→ **Dataset content**
::::::

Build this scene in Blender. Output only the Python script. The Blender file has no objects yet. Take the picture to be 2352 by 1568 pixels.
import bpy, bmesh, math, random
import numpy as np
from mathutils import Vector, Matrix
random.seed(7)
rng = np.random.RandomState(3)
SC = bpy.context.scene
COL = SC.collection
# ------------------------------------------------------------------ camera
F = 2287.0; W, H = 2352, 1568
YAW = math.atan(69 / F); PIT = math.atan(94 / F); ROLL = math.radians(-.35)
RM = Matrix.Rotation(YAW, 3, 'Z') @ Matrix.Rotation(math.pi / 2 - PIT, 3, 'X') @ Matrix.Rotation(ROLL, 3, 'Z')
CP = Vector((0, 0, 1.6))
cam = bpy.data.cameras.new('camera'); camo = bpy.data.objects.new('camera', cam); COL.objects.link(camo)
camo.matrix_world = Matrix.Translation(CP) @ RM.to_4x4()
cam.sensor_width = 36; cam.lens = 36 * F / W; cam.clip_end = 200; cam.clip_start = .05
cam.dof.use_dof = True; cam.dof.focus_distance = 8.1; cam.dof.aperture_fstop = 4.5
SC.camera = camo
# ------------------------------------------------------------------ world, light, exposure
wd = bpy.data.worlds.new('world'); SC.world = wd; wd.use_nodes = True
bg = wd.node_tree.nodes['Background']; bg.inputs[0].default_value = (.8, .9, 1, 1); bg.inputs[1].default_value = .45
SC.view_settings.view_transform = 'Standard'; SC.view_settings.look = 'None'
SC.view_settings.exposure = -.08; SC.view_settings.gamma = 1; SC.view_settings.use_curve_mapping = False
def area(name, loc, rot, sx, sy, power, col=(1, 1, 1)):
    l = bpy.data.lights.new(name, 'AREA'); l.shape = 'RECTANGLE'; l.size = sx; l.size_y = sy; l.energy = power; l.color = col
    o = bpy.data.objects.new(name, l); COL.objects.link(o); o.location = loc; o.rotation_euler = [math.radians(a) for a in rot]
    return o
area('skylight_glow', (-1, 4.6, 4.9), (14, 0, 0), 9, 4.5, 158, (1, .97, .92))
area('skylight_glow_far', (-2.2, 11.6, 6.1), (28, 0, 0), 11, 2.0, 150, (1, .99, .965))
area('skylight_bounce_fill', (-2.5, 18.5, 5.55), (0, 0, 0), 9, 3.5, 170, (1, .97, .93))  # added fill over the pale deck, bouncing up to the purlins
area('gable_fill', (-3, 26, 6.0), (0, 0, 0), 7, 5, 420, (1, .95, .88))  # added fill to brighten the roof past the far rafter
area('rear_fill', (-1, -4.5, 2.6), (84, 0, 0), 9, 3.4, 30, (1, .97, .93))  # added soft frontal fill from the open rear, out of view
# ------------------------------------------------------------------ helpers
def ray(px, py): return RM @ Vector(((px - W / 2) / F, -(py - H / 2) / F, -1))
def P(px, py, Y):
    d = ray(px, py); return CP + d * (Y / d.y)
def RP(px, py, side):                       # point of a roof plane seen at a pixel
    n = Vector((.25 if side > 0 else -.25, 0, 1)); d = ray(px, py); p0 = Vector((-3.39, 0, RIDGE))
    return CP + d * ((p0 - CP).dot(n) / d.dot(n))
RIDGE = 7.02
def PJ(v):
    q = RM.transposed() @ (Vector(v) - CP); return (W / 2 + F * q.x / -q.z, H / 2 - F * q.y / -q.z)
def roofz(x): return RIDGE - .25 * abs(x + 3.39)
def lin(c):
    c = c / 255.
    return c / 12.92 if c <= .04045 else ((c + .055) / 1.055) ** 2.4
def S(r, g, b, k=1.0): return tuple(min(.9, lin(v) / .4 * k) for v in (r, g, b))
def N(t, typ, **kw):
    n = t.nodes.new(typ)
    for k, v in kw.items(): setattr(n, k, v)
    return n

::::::

→ **Work to complete**
Without leaving anything out, quote all the data.

→ **The reply**
Build this scene in Blender. Output only the Python script. The Blender file has no objects yet. Take the picture to be 2352 by 1568 pixels.
import bpy, bmesh, math, random
import numpy as np
from mathutils import Vector, Matrix
random.seed(7)
rng = np.random.RandomState(3)
SC = bpy.context.scene
COL = SC.collection
# ------------------------------------------------------------------ camera
F = 2287.0; W, H = 2352, 1568
YAW = math.atan(69 / F); PIT = math.atan(94 / F); ROLL = math.radians(-.35)
RM = Matrix.Rotation(YAW, 3, 'Z') @ Matrix.Rotation(math.pi / 2 - PIT, 3, 'X') @ Matrix.Rotation(ROLL, 3, 'Z')
CP = Vector((0, 0, 1.6))
cam = bpy.data.cameras.new('camera'); camo = bpy.data.objects.new('camera', cam); COL.objects.link(camo)
camo.matrix_world = Matrix.Translation(CP) @ RM.to_4x4()
cam.sensor_width = 36; cam.lens = 36 * F / W; cam.clip_end = 200; cam.clip_start = .05
cam.dof.use_dof = True; cam.dof.focus_distance = 8.1; cam.dof.aperture_fstop = 4.5
SC.camera = camo
# ------------------------------------------------------------------ world, light, exposure
wd = bpy.data.worlds.new('world'); SC.world = wd; wd.use_nodes = True
bg = wd.node_tree.nodes['Background']; bg.inputs[0].default_value = (.8, .9, 1, 1); bg.inputs[1].default_value = .45
SC.view_settings.view_transform = 'Standard'; SC.view_settings.look = 'None'
SC.view_settings.exposure = -.08; SC.view_settings.gamma = 1; SC.view_settings.use_curve_mapping = False
def area(name, loc, rot, sx, sy, power, col=(1, 1, 1)):
    l = bpy.data.lights.new(name, 'AREA'); l.shape = 'RECTANGLE'; l.size = sx; l.size_y = sy; l.energy = power; l.color = col
    o = bpy.data.objects.new(name, l); COL.objects.link(o); o.location = loc; o.rotation_euler = [math.radians(a) for a in rot]
    return o
area('skylight_glow', (-1, 4.6, 4.9), (14, 0, 0), 9, 4.5, 158, (1, .97, .92))
area('skylight_glow_far', (-2.2, 11.6, 6.1), (28, 0, 0), 11, 2.0, 150, (1, .99, .965))
area('skylight_bounce_fill', (-2.5, 18.5, 5.55), (0, 0, 0), 9, 3.5, 170, (1, .97, .93))  # added fill over the pale deck, bouncing up to the purlins
area('gable_fill', (-3, 26, 6.0), (0, 0, 0), 7, 5, 420, (1, .95, .88))  # added fill to brighten the roof past the far rafter
area('rear_fill', (-1, -4.5, 2.6), (84, 0, 0), 9, 3.4, 30, (1, .97, .93))  # added soft frontal fill from the open rear, out of view
# ------------------------------------------------------------------ helpers
def ray(px, py): return RM @ Vector(((px - W / 2) / F, -(py - H / 2) / F, -1))
def P(px, py, Y):
    d = ray(px, py); return CP + d * (Y / d.y)
def RP(px, py, side):                       # point of a roof plane seen at a pixel
    n = Vector((.25 if side > 0 else -.25, 0, 1)); d = ray(px, py); p0 = Vector((-3.39, 0, RIDGE))
    return CP + d * ((p0 - CP).dot(n) / d.dot(n))
RIDGE = 7.02
def PJ(v):
    q = RM.transposed() @ (Vector(v) - CP); return (W / 2 + F * q.x / -q.z, H / 2 - F * q.y / -q.z)
def roofz(x): return RIDGE - .25 * abs(x + 3.39)
def lin(c):
    c = c / 255.
    return c / 12.92 if c <= .04045 else ((c + .055) / 1.055) ** 2.4
def S(r, g, b, k=1.0): return tuple(min(.9, lin(v) / .4 * k) for v in (r, g, b))
def N(t, typ, **kw):
    n = t.nodes.new(typ)
    for k, v in kw.items(): setattr(n, k, v)
    return n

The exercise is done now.